In his new memoir, "Stories I Only Tell My Friends," Lowe writes that sobriety and wife Sheryl Berkoff made him the man he is today: an actor who has not only reinvented himself on television but a man who puts family first.

Read an excerpt from Rob Lowe's Book, "Stories I Only Tell My Friends."

"I have had a lot of blessed, interesting, things happen to me and have bumped up against some amazing people," Lowe, 47, told ABC News' Robin Roberts in an interview that aired on "Good Morning America" today. "When I went to put it on paper, I went, 'Wow, this is kind of cool.'"

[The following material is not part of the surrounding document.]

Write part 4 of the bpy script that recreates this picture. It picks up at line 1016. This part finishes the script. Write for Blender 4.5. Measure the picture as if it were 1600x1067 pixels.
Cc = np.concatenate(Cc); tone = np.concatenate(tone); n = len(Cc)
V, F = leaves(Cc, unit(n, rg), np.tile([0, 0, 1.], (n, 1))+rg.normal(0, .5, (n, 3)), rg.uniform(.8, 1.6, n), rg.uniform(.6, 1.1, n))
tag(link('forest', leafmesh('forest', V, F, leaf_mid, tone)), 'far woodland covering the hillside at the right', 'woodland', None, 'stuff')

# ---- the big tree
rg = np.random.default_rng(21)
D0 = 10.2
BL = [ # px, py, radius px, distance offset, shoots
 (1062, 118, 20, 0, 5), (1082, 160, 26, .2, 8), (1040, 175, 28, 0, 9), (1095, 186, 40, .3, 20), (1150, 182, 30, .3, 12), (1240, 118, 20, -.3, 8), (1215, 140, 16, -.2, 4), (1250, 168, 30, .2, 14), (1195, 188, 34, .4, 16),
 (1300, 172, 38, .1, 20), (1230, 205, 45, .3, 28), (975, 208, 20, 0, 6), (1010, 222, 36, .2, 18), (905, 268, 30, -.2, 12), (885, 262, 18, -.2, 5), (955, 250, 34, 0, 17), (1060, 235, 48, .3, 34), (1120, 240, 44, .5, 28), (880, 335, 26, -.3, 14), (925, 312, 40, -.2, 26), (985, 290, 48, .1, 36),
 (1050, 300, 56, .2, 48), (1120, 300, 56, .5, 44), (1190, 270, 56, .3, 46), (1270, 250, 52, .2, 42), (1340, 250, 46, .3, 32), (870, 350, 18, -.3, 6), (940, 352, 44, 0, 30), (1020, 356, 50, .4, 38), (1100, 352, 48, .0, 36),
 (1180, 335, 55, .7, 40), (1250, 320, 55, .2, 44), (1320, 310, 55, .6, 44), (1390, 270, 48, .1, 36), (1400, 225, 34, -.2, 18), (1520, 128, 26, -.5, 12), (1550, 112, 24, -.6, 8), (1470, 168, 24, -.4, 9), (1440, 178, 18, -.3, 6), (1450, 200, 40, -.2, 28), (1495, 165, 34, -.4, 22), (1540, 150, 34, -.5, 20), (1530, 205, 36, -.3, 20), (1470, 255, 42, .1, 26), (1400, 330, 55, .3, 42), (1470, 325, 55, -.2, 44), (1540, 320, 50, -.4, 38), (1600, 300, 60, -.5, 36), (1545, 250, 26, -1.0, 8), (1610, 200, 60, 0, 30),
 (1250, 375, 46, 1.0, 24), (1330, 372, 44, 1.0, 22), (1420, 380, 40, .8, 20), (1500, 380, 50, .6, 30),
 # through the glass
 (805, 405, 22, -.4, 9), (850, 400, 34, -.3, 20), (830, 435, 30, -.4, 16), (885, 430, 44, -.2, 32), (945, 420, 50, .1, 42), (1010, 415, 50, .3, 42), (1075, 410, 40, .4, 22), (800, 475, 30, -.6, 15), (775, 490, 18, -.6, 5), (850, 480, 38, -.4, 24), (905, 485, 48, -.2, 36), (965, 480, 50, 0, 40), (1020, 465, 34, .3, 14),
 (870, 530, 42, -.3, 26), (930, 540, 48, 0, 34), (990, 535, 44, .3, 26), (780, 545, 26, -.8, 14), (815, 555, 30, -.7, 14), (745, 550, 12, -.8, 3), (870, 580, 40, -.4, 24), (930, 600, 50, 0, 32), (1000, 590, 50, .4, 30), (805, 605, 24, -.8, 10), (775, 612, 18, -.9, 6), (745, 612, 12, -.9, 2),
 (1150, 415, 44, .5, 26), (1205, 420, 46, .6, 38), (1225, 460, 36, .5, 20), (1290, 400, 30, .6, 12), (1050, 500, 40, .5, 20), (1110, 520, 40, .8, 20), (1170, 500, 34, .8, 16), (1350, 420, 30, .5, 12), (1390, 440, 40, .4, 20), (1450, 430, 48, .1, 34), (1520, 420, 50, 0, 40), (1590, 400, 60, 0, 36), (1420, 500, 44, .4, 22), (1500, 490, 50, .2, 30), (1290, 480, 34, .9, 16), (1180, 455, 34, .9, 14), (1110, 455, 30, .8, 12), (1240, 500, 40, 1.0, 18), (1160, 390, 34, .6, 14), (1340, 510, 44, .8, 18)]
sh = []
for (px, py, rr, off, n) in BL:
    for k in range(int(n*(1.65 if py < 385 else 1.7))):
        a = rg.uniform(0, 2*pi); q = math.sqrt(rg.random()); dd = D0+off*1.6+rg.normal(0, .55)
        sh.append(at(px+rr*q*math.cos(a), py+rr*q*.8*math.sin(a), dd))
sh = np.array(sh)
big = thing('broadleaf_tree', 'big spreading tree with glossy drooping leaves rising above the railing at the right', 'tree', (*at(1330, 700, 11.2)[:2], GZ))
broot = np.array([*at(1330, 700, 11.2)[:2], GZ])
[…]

Roberts showed Lowe a 1983 clip from "Good Morning America" of a then 19-year-old actor appearing in an interview with Kathie Lee Gifford.

"What's it like for you, Rob, all of a sudden being turned into this teen idol?" Gifford asked.

"It's interesting," Lowe said. "It makes my life exciting sometimes and in other times it makes it uncomfortable. And then when you go home, you want to have your little brothers like jump on your bed and wake you up and have to take out the trash and, you know, brings you down-to-earth and it makes you just centered."

Watching the clip, a visibly shaken Lowe said he saw his sons in his teen self. "I look at that and I just go, 'Oh, my gosh, that's Matthew [17] and John Owen [15].' That's the age my kids are. So I look at that and that's what I'm seeing."

Lowe read from his book, "I'm writing this looking out the window at my younger son playing with his dog, David. I look at my boy and I am looking at myself. I want to give the advice that I know he needs to hear.

"And on the occasions when I do talk to my boys about love, career, family, and all of life's unknowable mysteries, I realize that I'm also talking to myself. And I wonder would my life have turned out differently if I'd have had this perspective."

"Do you think it would have?" Roberts asked.

"I actually do," Lowe said. "I probably wouldn't have had to learn quite so many lessons the hard way."

Back then, Lowe looked as if he had descended from heaven to answer the prayers of teenage girls everywhere. He perfected the charismatic bad boy in films such as "The Outsiders," "St. Elmo's Fire" and "About Last Night."

His devil-may-care persona blended seamlessly into his personal life. He dated a string of high-profile women and was often photographed carousing late into the night with a group of the hottest young stars in Hollywood, dubbed the Brat Pack.

But he found himself at the center of a tabloid scandal in 1988 with his career faltering; a private sex tape leaked and sold en masse. Today, he said, such a tape can launch a career.

"Nowadays, literally, people actually do them, hire a specific lawyer in L.A. that everybody knows, and then they're just shocked, shocked that it got out," Lowe said. "And then they get paid. And then it helps them. But it was a different time then."

Lowe said it was good for him, though, having to go through the scandal. "It was very good for me because it began this series of sort of looking inward and trying to figure out what I am really doing with my life, which got me sober."

By the 1990s, Lowe said, he was different person. He was forced to reassess his life and quit drinking. This week marks 21 years sober, he said.

"I was just blessed that when I got there, I was ready to take it seriously," Lowe said.

Growing up, Lowe was close with the Sheen family --father Martin Sheen and sons Charlie Sheen and Emilio Estevez -- a relationship Lowe writes about in his book. He said he and Charlie Sheen have been friends since they were 13.